In light of Seattle’s snowpocalypse, I had to quote C.S. Lewis’ description of hope deferred: “It’s winter in Narnia…Always winter but never Christmas” (The Lion, the Witch and the Wardrobe).

Hope deferred is different than delayed gratification. Waiting for hours to try a delicious new hot pot restaurant on a snowy day isn’t what we’re talking about here.

It’s more like a child waiting for a parent who never shows up or an adult hoping for a relationship that never exists, or a couple longing for children who are never conceived.

It’s the person unjustly imprisoned and kept from freedom by delay after delay. Or the entrepreneur who puts all they have in a venture that increasingly feels like a sunk cost. Or the missionary laboring for decades with very little to show for it.

This is the stuff groans are made of.

As the saying goes:

Hope deferred makes the heart sick, but a desire fulfilled is a tree of life.

Proverbs 13:12 ESV

For Christians in particular, this Proverb maybe hard to swallow because we believe in a God who could cure our heartsickness. But God withholds our desires so often it can leave us feeling alienated, disillusioned, and embittered.

Godliness doesn’t automatically produce the outcomes we want. In fact, the Bible’s “hall of faith” passage explicitly says:

These all died in faith, not having received the things promised, but having seen them and greeted them from afar, and having acknowledged that they were strangers and exiles on the earth.

Hebrews 11:13 ESV

Saints in the past got to say “hello” to God’s promises, but knew they weren’t going to get them in this life. So Christians not only have to live with hope deferred, they have to live with hope deferred indefinitely.

Coping with the heartsickness

Without a light at the end of the tunnel, it’s tempting to give up hope. Unfortunately this produces self-sabotaging behaviors (aka sins).

For example, the allure of pornography is strongest when you feel hopeless about ever getting to enjoy a secure and intimate relationship with another human being. And caving to that pressure hinders the very thing you hoped for.

It’s also tempting to compromise and burn out trying to satisfy your desires (aka relying on the flesh).

So how do we cope with the heartsickness of indefinitely deferred hope? The Apostle Paul writes:

Not only that, but we rejoice in our sufferings, knowing that suffering produces endurance, and endurance produces character, and character produces hope, and hope does not put us to shame, because God’s love has been poured into our hearts through the Holy Spirit who has been given to us.

Romans 5:3-5 ESV

It’s not enough to remember God’s grace in the past or to be encouraged by a new creation future. We need something here and now when our unfulfilled desires are so painful we could burst.
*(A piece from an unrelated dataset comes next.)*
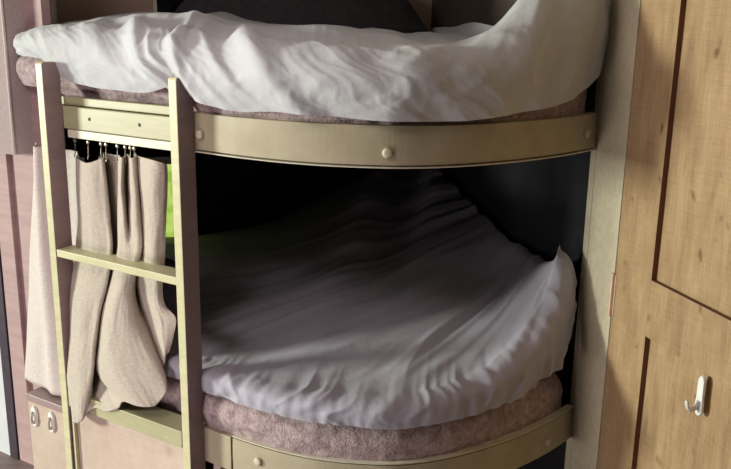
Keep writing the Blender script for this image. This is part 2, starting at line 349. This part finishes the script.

And that is what the Holy Spirit provides: an ongoing outpouring of God’s love into our hearts.

It’s based on Christ’s death for us in the past and fulfilled in all the good God has promised in the future, but it’s something we experience in the present.

So we don’t misinterpret circumstances as a sign God doesn’t love us. We don’t drown in self-pity or the anxious fear of missing out. We don’t withdraw into resentful isolation or get consumed by angry outbursts.

God’s love is with us now.

Our heartsickness is relieved by an outpouring of love so thorough it washes out any doubts we had that everything is working together for our good.

It may feel like it’s always winter in Narnia and never Christmas, but they say Aslan is on the move. And that changes everything.